After Petrocaribe, New Sources Key to Caribbean Energy Security

After Petrocaribe, New Sources Key to Caribbean Energy Security
U.S. President Barack Obama and Jamaican Prime Minister Portia Simpson-Miller during their bilateral meeting at the Jamaica House, April 9, 2015, Kingston, Jamaica (AP photo by Pablo Martinez Monsivais).

U.S. President Barack Obama’s announcement of $20 million in financing for private investment in Caribbean clean energy projects at a meeting yesterday with the region’s leaders in Kingston, Jamaica, comes at a good time: After a lost decade, during which easy access to cheap Venezuelan oil undermined incentives to seek alternative sources, the Caribbean now faces long-deferred decisions on how it sources and uses energy. The slump in global oil prices has hit Venezuela’s economy hard, threatening its Petrocaribe trade program, established by the late Venezuelan President Hugo Chavez in 2005 to sell subsidized oil and diesel to the group’s 18 members, 12 of which are in the Caribbean. But with Venezuelan largesse likely to dry up, the Caribbean is looking to new energy partners and resources, including its own renewable ones. That has revived the optimism of the early 2000s, when policymakers were abuzz over renewable energy’s potential as a long-term solution to the needs of the region’s small, mostly energy-poor island states.

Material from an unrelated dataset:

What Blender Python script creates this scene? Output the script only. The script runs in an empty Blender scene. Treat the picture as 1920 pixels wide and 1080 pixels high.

As U.S. Vice President Joe Biden told the Caribbean Energy Summit in January, “the best time to fix a roof is when the sun is shining.” With the cost of wind and solar energy dropping by half in the past few years, the Caribbean has an opportunity to consider a transition to more sustainable, renewable energy, as well as to more secure sources for traditional fossil fuels. New technologies and previously untapped resources, most of all shale gas unlocked through fracking, have allowed Canada, the U.S. and Mexico to create a new axis of energy cooperation, which also includes a growing renewable sector. This North American network offers a new opening for the Caribbean after a decade of dependence on Caracas’ oil lifeline.

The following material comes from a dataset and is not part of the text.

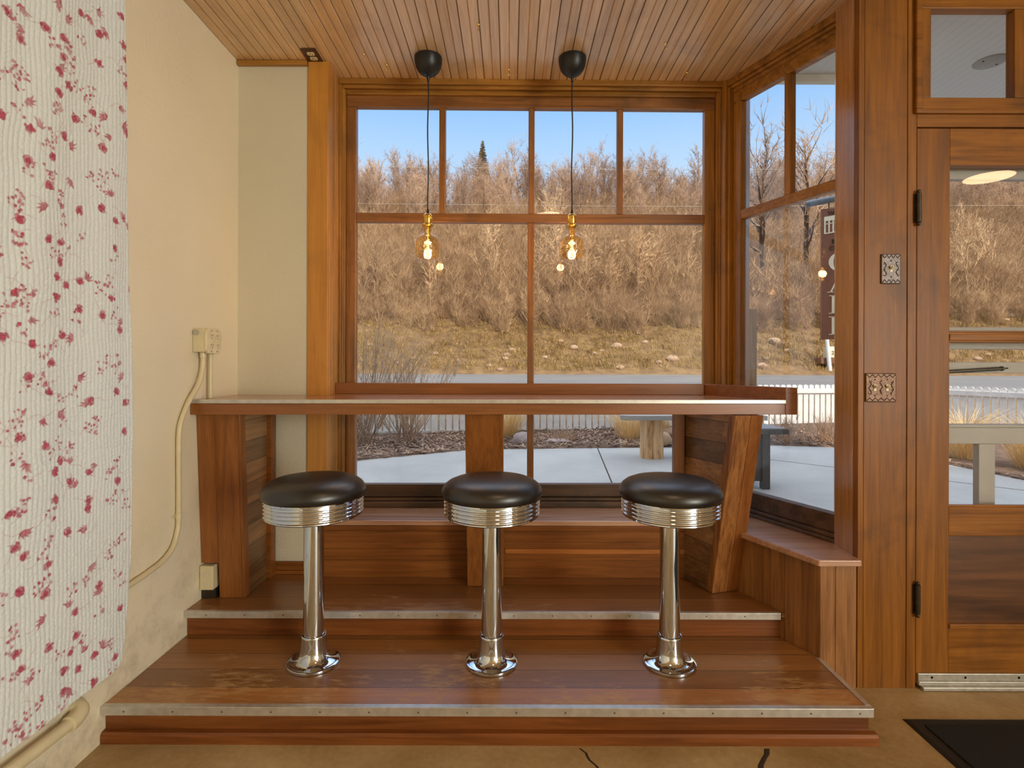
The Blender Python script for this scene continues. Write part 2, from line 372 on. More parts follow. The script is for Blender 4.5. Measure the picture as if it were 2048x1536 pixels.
# ---- main window
w1 = structure('window_1')
fr = B(TM)
fr.box(-.8655, -.852, 2.742, 2.85, .517, 2.615).box(-.852, -.838, 2.757, 2.85, .533, 2.598)
fr.box(-.852, -.8455, 2.749, 2.80, .525, 2.606)
fr.box(1.066, 1.095, 2.742, 2.85, .517, 2.615).box(1.045, 1.066, 2.757, 2.85, .533, 2.598).box(1.059, 1.066, 2.749, 2.80, .525, 2.606)
fr.build('window_frame', M['trimZ'], w1, bevel=.003)
fh = B(TM)
fh.box(-.8655, 1.095, 2.736, 2.85, 2.615, ZC+.002).box(-.852, 1.066, 2.748, 2.85, 2.598, 2.6149).box(-.838, 1.045, 2.764, 2.85, 2.575, 2.5979)
fh.build('head_moulding', M['trimX'], w1, bevel=.004)
B().prism([(1.07, 2.79), (1.155, 2.705), (1.22, 2.78), (1.10, 2.862)], .487, 2.664).build('corner_post', M['trimZ'], w1)
fs = B(TM)
fs.box(-.852, 1.066, 2.752, 2.85, .517, .5329).box(-.8655, 1.095, 2.738, 2.85, .487, .5169)
fs.build('sill_moulding', M['low'], w1, bevel=.004)
B(TM).box(-.838, 1.045, 2.777, 2.815, 2.517, 2.575).box(-.788, .992, 2.777, 2.815, 1.932, 1.979).build('sash_rail', M['sashX'], w1, bevel=.004)
B(TM).box(-.838, 1.045, 2.773, 2.815, .533, .597).build('bottom_rail', M['low'], w1, bevel=.004)
B(TM).box(-.838, -.788, 2.7775, 2.815, .597, 2.517).build('sash_stile', M['sashZ'], w1, bevel=.004)
B(TM).box(.992, 1.045, 2.7775, 2.815, .597, 2.517).build('sash_stile', M['trimZ'], w1, bevel=.004)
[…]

It also offers the region a chance to make up for an earlier, missed opportunity. At the turn of the 21st century, governments like the United States, along with private investors and multilateral financial institutions, all saw in the Caribbean a green energy future built on the natural potential of sun, wind and water power. The incentives for developing these alternative sources were clear: With the exception of Trinidad and Tobago, which is rich in oil and natural gas, no Caribbean island was self-sufficient in fossil fuels. Oil accounted for 90 percent of the region’s total energy consumption. And the high price of oil, rising to over $100 per barrel after 2005, was overwhelming cash-poor Caribbean states that relied on oil and diesel fuel to run electricity networks and power transportation sectors.